Work to do
Please give back word for word the lines below, from the first one through the one with "COL = SC.collection".

Provided data

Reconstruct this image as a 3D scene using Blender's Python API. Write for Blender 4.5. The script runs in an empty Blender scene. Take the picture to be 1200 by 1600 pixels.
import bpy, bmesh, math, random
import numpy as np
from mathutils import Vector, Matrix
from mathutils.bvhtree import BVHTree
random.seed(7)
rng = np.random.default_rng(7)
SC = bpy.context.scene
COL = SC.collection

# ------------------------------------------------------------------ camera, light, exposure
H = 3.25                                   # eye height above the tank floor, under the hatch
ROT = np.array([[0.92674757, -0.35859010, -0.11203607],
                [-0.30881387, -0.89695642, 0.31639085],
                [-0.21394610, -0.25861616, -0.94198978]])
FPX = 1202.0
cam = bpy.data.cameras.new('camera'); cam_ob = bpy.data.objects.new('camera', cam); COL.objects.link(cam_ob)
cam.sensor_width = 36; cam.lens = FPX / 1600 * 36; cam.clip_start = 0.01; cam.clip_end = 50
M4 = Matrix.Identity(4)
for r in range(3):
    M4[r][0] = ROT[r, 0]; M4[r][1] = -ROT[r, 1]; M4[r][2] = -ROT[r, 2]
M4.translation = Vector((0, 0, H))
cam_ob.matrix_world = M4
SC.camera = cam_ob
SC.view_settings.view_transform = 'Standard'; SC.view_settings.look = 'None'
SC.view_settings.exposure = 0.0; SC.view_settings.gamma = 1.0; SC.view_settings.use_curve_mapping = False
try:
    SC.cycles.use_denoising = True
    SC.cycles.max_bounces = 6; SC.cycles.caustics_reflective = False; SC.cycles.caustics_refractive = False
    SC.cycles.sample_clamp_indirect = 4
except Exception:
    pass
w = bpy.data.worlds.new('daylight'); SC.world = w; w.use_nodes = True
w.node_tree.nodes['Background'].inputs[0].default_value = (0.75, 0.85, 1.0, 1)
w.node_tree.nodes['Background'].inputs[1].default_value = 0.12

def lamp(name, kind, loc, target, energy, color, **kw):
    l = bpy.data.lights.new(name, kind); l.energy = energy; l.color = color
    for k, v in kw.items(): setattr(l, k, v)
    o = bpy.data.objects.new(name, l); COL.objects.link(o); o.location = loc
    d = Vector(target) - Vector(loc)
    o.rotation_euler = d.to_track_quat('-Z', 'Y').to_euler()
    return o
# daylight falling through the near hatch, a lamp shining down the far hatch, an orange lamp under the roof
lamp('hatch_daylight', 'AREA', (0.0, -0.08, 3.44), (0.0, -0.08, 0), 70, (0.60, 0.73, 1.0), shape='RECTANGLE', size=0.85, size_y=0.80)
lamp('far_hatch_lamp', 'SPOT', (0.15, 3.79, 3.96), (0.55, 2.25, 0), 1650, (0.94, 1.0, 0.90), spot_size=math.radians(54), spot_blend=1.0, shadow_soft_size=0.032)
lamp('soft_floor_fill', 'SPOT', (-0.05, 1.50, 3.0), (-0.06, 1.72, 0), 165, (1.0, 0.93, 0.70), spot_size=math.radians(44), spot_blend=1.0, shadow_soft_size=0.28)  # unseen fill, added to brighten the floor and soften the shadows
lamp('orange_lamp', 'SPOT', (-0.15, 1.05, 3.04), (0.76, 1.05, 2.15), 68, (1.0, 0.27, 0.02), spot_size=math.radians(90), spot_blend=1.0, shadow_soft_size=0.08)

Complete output
Reconstruct this image as a 3D scene using Blender's Python API. Write for Blender 4.5. The script runs in an empty Blender scene. Take the picture to be 1200 by 1600 pixels.
import bpy, bmesh, math, random
import numpy as np
from mathutils import Vector, Matrix
from mathutils.bvhtree import BVHTree
random.seed(7)
rng = np.random.default_rng(7)
SC = bpy.context.scene
COL = SC.collection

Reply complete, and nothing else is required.